Ces approches sont contre-productives. D’abord pour des raisons pragmatiques de leviers de pouvoir. On ne peut pas faire avancer la cause des minorités ethniques sans soutiens dans « la majorité blanche ». De la même manière qu’on ne fait pas progresser les droits des femmes sans des hommes acquis à la cause féministe, et qu’on ne conquiert pas de nouveaux droits pour les personnes LGBT [lesbien, gay, bi, trans] sans alliés cisgenres hétérosexuels.

Mais surtout, ces choix politiques de lutte antiraciste sont contraires au sens de l’histoire de notre République et à la réalité de nos luttes collectives pour le progrès humain depuis plus d’un siècle. J’allais dire que ces choix politiques sont voués à l’échec. Mais peut-être pas. Car je n’exclus pas qu’une partie des promoteurs du concept de privilège blanc et des organisateurs de manifestations dites « racisées non mixtes » soient parfaitement conscients de ce qu’ils font : ils veulent pousser la République dans l’engrenage de l’identitarisme et donc du séparatisme.

Profitant du silence gêné de la majeure partie de la gauche – embourbée dans ses échecs passés en matière d’intégration et de lutte contre les discriminations –, ils s’appliquent à banaliser les arguments d’un communautarisme différentialiste. Ce faisant, ils nourrissent en miroir les coups de gueule de la droite extrême et de l’extrême droite.

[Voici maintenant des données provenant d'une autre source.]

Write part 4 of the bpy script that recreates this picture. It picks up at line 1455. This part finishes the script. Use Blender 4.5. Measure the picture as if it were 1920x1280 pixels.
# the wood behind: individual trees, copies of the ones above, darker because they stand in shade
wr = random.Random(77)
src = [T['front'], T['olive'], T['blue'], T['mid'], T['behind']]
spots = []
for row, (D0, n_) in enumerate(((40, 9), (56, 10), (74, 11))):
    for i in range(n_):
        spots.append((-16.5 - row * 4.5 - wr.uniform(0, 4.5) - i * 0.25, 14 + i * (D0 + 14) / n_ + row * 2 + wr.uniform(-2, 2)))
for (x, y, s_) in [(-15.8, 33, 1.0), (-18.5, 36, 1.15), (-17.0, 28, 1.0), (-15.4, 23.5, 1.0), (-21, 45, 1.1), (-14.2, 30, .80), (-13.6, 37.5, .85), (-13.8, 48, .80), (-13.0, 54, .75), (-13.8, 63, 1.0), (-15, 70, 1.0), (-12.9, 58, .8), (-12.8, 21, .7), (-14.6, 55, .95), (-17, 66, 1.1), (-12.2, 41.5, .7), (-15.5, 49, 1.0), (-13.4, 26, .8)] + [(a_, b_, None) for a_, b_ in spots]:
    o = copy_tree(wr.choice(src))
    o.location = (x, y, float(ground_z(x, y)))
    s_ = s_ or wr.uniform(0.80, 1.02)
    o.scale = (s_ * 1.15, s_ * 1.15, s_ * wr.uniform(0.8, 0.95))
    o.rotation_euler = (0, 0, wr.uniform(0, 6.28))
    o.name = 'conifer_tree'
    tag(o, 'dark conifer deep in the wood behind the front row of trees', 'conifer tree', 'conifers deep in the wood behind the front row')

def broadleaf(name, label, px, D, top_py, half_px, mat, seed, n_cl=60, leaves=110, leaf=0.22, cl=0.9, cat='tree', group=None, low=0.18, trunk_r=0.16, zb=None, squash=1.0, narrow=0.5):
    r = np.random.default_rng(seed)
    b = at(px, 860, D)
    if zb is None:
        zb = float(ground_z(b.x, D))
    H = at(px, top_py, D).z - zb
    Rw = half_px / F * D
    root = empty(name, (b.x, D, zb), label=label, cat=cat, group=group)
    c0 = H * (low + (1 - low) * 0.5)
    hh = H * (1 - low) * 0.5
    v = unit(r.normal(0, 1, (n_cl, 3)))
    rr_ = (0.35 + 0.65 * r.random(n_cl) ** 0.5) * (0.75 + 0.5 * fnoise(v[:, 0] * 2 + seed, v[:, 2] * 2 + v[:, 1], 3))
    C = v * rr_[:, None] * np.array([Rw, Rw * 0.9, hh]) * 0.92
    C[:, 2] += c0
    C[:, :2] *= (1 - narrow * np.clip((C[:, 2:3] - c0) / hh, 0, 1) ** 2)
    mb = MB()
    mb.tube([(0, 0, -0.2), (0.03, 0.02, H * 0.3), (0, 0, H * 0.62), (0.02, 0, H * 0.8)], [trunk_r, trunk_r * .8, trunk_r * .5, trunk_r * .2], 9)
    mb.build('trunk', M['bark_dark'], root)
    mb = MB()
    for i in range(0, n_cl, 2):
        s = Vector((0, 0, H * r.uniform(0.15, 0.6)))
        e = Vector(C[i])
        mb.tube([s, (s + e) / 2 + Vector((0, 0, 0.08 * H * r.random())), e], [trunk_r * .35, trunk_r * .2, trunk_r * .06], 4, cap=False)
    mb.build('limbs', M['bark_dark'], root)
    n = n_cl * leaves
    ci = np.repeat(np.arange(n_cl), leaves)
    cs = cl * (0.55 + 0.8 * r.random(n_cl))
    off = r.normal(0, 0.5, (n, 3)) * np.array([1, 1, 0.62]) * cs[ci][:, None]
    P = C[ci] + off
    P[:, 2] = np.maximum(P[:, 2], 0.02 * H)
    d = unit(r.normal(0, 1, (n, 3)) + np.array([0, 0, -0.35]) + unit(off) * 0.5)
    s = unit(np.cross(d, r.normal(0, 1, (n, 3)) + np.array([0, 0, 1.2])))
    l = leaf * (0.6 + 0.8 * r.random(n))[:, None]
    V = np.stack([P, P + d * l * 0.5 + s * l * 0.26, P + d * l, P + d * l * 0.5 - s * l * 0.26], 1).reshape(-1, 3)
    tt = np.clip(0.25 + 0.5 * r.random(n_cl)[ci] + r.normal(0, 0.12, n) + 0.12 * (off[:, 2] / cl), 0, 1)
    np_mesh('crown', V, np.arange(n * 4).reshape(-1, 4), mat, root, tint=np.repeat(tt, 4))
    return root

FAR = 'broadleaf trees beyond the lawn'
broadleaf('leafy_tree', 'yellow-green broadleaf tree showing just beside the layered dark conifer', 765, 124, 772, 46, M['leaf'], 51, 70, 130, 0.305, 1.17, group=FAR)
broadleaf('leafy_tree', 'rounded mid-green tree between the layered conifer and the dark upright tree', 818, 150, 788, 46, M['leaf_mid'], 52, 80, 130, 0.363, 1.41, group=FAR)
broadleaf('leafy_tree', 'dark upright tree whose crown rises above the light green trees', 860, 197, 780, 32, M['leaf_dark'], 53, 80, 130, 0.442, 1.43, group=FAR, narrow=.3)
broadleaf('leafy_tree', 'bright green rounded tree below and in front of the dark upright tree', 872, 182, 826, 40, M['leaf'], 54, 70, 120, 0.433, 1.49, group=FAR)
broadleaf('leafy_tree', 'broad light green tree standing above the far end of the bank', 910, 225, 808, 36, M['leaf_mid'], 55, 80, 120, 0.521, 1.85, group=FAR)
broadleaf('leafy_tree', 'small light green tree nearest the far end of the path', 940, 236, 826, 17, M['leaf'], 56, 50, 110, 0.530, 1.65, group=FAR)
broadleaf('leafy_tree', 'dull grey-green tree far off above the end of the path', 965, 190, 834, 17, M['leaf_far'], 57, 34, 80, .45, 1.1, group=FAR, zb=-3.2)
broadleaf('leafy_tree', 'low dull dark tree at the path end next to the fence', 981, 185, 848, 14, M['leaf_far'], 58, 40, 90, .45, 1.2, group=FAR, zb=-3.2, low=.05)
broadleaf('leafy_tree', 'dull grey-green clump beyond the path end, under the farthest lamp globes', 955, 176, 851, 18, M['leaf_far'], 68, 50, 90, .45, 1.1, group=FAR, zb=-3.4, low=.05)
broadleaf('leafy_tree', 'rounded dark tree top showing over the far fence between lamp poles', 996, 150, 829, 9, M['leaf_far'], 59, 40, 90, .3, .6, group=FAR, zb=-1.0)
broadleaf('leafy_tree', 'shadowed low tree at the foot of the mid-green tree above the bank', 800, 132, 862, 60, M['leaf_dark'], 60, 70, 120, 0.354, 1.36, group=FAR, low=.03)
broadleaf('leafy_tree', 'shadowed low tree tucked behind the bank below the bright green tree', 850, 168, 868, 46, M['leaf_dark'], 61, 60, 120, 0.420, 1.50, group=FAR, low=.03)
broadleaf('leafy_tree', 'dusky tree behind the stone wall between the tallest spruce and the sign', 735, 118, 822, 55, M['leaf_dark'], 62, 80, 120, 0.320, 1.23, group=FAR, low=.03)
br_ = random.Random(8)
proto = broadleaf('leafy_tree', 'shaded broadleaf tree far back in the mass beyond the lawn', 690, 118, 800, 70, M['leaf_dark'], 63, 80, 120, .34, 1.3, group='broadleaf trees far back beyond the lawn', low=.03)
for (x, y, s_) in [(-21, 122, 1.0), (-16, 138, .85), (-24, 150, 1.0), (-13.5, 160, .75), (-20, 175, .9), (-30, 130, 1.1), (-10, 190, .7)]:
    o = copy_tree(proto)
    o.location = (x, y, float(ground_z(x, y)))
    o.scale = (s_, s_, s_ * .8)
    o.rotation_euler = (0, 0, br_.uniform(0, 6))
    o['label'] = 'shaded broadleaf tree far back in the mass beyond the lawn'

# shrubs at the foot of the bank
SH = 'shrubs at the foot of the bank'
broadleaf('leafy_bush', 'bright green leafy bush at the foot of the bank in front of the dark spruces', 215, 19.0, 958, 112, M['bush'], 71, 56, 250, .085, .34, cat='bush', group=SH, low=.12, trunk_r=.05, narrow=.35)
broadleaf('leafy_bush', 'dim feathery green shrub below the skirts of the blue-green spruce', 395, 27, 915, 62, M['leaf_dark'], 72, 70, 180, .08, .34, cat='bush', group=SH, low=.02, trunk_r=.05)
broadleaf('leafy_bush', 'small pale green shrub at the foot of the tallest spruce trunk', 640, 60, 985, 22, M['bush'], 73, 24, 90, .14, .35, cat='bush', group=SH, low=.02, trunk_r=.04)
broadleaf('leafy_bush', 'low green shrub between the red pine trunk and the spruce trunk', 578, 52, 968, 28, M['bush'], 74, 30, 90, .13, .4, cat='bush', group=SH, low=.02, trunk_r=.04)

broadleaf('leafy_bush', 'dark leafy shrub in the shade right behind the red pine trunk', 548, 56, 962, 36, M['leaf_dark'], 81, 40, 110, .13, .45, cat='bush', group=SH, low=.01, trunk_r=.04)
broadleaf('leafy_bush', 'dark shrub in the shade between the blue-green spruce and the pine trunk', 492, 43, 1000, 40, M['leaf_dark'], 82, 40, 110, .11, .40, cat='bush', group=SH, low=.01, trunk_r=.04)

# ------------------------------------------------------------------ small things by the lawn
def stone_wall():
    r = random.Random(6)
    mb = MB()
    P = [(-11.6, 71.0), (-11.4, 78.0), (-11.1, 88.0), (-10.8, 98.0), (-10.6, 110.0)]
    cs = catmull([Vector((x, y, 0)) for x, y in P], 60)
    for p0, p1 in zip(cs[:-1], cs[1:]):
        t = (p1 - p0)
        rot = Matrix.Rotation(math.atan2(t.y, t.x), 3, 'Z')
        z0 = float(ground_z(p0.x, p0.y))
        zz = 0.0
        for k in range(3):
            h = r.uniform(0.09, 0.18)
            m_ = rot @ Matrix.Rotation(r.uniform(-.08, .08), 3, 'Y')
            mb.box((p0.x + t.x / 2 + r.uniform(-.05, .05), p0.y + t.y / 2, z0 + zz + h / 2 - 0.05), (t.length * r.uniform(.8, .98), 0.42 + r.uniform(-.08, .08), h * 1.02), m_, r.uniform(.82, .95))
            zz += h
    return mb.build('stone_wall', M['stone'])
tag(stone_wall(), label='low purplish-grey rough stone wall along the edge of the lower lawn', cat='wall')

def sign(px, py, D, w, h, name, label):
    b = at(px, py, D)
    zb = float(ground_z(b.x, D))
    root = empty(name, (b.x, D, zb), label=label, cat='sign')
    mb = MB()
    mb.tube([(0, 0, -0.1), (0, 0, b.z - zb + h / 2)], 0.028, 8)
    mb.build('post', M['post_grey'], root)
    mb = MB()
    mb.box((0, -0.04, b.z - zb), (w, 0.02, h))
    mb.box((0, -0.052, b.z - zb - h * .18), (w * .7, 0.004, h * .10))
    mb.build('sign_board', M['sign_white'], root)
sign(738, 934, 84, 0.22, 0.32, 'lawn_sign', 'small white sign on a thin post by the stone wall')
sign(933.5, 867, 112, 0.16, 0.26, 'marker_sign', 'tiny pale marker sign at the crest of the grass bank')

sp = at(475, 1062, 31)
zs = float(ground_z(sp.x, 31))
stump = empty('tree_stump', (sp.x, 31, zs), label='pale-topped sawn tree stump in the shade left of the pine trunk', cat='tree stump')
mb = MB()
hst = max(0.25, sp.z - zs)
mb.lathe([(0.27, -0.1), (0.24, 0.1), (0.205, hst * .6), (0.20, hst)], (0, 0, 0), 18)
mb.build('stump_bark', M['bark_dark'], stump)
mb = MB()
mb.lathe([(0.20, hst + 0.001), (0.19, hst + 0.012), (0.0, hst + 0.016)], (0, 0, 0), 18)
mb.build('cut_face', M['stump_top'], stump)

La République a besoin que la gauche se réveille. Nous avons abandonné le champ de bataille des luttes contre les discriminations aux franges les plus radicalisées. L’escalade entre identitarisme communautariste et identitarisme nationaliste disloque la société. Il nous faut réinventer la cohésion républicaine. En commençant par regarder en face l’état de la France, la réalité des discriminations systémiques. En osant ensuite se réapproprier le mot « identité » abandonné à l’extrême droite, car l’identité française nous appartient collectivement.

Combattons le racisme partout et sans relâche, avec les mots justes, à partir de nos valeurs. La République, c’est le respect de la dignité de tous les êtres humains.